Organized crime groups see trucking as 'easy pickings' involving low risk and high returns, Europol report said, with such thefts costing companies $11 billion from 2000-2005.

AMSTERDAM (AP) -- Europe's highways are little better for trucks than Somalia's coast is for cargo ships -- both are high risk areas for hijacking, according to a report Tuesday by the European police agency.

Organized crime groups see trucking as "easy pickings" involving low risk and high returns, said the report by Europol, based in The Hague.

Romania, Hungary and Poland suffered the heaviest losses, but the Netherlands, Britain, France and Italy also have high-risk highways, it said.

The report cited a 2007 study estimating direct losses from the theft of trucks and cargo at euro8.2 billion over the first five years of this decade. That's just a fraction of the true cost when accounting for indirect losses like replacing stolen items, reshipping or rebuilding damaged reputations, said the report.

The report gave no figure for the number of thefts, saying police forces often do not compile statistics on freight-related crimes and many incidents go unreported.

During that period, 17 percent of truck drivers reported that they had been attacked at least once, and nearly one-third of those had been hit multiple times, the report said, quoting a survey by the International Road Union and International Transport Forum.

It said 42 percent of the attacks occurred while the vehicle was parked. The most common tactic is to slash a parked truck's fabric sides and quickly unload it.

In other cases, the truck is forced to stop on the road by a staged accident or a false checkpoint.

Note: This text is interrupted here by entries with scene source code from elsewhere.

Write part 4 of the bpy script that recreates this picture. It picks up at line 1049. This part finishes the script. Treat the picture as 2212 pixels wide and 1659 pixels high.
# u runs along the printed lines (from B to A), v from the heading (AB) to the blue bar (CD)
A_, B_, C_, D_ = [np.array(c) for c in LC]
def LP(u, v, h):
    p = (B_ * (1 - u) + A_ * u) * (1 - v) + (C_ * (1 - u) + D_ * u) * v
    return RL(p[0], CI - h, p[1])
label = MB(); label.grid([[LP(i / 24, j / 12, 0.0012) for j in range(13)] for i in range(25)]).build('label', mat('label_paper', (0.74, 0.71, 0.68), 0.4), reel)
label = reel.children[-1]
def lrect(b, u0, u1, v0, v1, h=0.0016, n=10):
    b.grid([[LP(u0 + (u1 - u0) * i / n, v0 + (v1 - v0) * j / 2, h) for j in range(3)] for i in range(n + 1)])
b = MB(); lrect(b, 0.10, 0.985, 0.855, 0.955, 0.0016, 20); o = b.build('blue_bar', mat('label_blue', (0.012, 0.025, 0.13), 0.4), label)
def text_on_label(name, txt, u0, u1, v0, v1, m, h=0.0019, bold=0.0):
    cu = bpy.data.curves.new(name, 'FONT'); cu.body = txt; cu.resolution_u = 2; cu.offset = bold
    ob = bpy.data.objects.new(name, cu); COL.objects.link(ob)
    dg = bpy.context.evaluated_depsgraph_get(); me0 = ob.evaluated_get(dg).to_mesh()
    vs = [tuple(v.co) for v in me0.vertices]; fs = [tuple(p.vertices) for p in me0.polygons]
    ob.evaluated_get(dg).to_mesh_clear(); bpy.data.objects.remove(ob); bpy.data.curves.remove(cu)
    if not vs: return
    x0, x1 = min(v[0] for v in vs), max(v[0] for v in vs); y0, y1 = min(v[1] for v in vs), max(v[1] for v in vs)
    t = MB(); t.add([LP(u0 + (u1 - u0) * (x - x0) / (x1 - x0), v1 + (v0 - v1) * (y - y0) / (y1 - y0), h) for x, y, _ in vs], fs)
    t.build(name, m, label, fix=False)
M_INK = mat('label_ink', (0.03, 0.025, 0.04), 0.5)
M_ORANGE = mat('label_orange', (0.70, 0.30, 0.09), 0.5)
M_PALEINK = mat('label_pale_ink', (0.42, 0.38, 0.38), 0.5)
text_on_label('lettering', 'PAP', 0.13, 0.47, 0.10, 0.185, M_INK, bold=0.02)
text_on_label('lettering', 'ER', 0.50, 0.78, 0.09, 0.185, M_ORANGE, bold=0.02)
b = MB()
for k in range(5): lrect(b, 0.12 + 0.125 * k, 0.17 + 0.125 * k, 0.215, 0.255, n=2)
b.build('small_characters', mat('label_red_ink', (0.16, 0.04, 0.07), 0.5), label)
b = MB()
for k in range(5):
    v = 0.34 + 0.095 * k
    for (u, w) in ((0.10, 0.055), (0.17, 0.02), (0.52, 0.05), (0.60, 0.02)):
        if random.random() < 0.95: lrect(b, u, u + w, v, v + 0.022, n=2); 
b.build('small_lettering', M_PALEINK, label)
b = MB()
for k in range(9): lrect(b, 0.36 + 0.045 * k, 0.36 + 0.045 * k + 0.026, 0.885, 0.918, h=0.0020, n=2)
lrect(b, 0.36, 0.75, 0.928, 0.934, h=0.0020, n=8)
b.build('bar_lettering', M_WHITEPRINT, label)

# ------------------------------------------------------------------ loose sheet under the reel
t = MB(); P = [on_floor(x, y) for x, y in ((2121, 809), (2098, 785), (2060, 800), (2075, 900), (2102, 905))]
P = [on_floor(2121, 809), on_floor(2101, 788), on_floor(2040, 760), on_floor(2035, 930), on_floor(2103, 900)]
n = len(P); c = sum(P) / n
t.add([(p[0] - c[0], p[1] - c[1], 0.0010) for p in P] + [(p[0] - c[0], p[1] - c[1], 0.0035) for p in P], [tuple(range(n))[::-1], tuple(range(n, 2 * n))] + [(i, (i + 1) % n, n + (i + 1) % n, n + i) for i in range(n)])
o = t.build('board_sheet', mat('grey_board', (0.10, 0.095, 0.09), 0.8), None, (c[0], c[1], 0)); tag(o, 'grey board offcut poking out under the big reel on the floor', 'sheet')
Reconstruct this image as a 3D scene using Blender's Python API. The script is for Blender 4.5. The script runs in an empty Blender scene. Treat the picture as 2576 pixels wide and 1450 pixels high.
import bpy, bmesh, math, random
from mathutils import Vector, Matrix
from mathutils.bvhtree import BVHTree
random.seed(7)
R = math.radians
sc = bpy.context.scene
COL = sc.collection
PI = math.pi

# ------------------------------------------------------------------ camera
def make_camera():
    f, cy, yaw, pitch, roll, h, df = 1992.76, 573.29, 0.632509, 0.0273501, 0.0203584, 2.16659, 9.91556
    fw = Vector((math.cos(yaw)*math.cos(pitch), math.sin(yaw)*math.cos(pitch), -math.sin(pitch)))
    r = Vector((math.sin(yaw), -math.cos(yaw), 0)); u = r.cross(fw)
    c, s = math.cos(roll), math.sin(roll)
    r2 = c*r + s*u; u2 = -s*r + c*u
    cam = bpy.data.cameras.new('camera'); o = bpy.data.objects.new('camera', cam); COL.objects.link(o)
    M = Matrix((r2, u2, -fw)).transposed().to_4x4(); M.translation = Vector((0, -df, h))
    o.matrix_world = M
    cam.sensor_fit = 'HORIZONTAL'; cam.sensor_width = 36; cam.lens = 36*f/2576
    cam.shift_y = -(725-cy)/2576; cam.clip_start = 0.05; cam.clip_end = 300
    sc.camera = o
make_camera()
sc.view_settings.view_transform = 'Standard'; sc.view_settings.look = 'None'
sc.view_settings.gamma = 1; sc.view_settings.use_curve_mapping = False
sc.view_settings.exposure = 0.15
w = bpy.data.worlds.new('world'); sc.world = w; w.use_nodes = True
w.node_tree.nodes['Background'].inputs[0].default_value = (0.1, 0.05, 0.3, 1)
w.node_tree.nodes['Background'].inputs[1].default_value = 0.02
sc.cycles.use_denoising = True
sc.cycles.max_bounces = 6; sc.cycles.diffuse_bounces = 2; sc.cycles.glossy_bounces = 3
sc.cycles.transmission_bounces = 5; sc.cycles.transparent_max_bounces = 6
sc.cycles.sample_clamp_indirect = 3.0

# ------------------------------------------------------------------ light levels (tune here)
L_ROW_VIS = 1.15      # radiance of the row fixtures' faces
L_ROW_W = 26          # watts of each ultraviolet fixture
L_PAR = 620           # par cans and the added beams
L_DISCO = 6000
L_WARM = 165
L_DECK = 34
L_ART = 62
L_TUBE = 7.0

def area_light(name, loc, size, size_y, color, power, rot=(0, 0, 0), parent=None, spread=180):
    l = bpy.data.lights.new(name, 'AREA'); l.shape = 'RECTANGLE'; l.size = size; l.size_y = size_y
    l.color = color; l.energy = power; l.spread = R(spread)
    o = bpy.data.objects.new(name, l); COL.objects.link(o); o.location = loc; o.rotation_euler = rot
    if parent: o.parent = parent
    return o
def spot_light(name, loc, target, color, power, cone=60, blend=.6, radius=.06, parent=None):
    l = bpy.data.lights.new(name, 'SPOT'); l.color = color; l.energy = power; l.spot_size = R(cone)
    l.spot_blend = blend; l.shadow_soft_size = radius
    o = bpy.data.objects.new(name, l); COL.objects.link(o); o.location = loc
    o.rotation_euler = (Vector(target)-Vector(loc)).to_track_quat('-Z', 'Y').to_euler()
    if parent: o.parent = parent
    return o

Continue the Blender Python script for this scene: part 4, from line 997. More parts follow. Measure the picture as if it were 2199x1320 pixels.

Some thefts occur while the truck is still moving, with robbers jumping onto it from their own vehicle and throwing goods off the back.

An increasing number of thefts involve guns and violence, especially in Britain, it said.

Cargo theft has become an international crime, "often with criminals from one country committing crime in another, offloading those goods in a third and reselling them in yet another country," said the report.

Metals like copper and nickel that can be sold on the volatile metal market are the preferred loot, but organized crime also likes other easily sold goods like alcohol, computers and branded clothing.

"Still, criminals have repeatedly shown that they are willing to steal almost anything," it said.